The median price for condos was far less than the average. The median condo in Telluride - meaning that half of the condos cost more and half cost less - cost $567,500. That number was about the same in Mountain Village. This means, essentially, that there were a number of very expensive condos that bumped up the average. One condo in Telluride sold for $3.4 million; one in Mountain Village for $2.7 million.



The most expensive house in Telluride sold for $4.4 million; in Mountain Village one sold for $8.3 million.

As much as homes and condos, though, it was vacant residential lots outside of Telluride and Mountain Village that sold at a brisk pace, with 160 vacant lots sold for a total of $106 million, according to Keirnan.

There were a huge number of transactions of vacant land near the outlying towns, according to TAR. In Ridgway/Ouray, the west end of the county, and south toward Dolores, buyers gobbled up vacant land.



In the Ridgway/Ouray area, 91 pieces of vacant land were sold; in the Placerville /Norwood/Nucla area, 46 were sold; towards Dolores 27 were sold. This likely has something to do with the cost of land in those areas. While the average price for a piece of vacant land was $1.2 million in Telluride and $1.5 in Mountain Village, parcels of land in Ridgway/Ouray averaged $216,718 and in Placerville/Norwood/Nucla they averaged $181,000, according to TAR.

The most expensive thing bought or sold in the area last year was a plot of land in Mountain Village that went for $25 million.

Rube Felicelli of the Telluride Real Estate Corporation said he saw some very eager buyers this year, including several who bought houses the first time they looked at them.



"I've never seen the kind of confidence in this market that I've seen in the last year," Felicelli said. "Overall the whole market has been very strong."

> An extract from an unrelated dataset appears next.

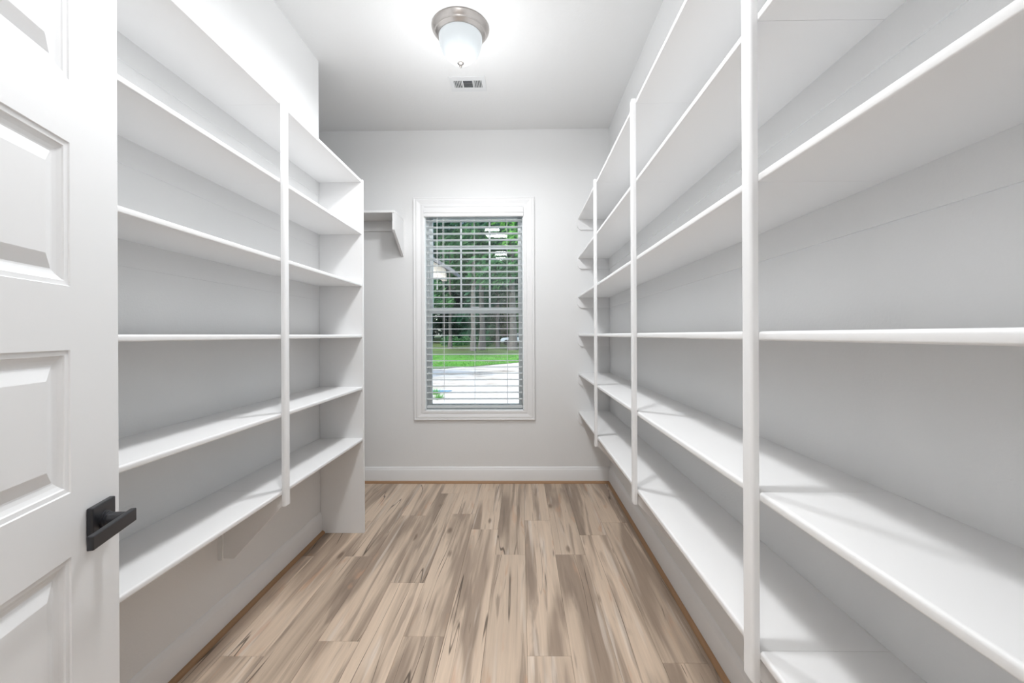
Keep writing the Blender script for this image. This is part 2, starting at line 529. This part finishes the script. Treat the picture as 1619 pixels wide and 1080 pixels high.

As Telluride becomes more and more built-out and vacant land becomes almost non-existent, that lack of supply drives prices up.

"We still have a small supply and there's a lot of pent-up demand," Felicelli said.



Buyers stymied by the lack of properties in town begin to look up in Mountain Village, which is building more and more condos to meet demand.

Vacant land in Mountain Village - especially land with ski-in/ski-out potential and along the golf courses - are selling well, Felicelli said.

Those that can't find a place in Telluride or Mountain Village often begin to look in the outlying areas, either on the mesas or in Norwood, Ridgway, Rico, or elsewhere.



"You just have to keep looking further and further out," said Todd Creel of Prospect Reality.

Property in Aldasoro Ranch and other nearby mesas sold very well.

"They look like a good deal, with a lot of value there," Creel said.



Both Felicelli and Creel said there's no reason to worry about a real estate bubble in Telluride, even as much of the country fears a price drop. There seems to be less speculating going on in the regional market.

"They are buying with the hope that it'll appreciate, but there's not this idea that I'm going to buy it and flip it in a year," Felicelli said.

Creel said that many buyers are looking to keep the property for a long time.



"People are buying it and keeping it," he said.

That brings a kind of stability to the market, Creel said, and reduces rampant speculation.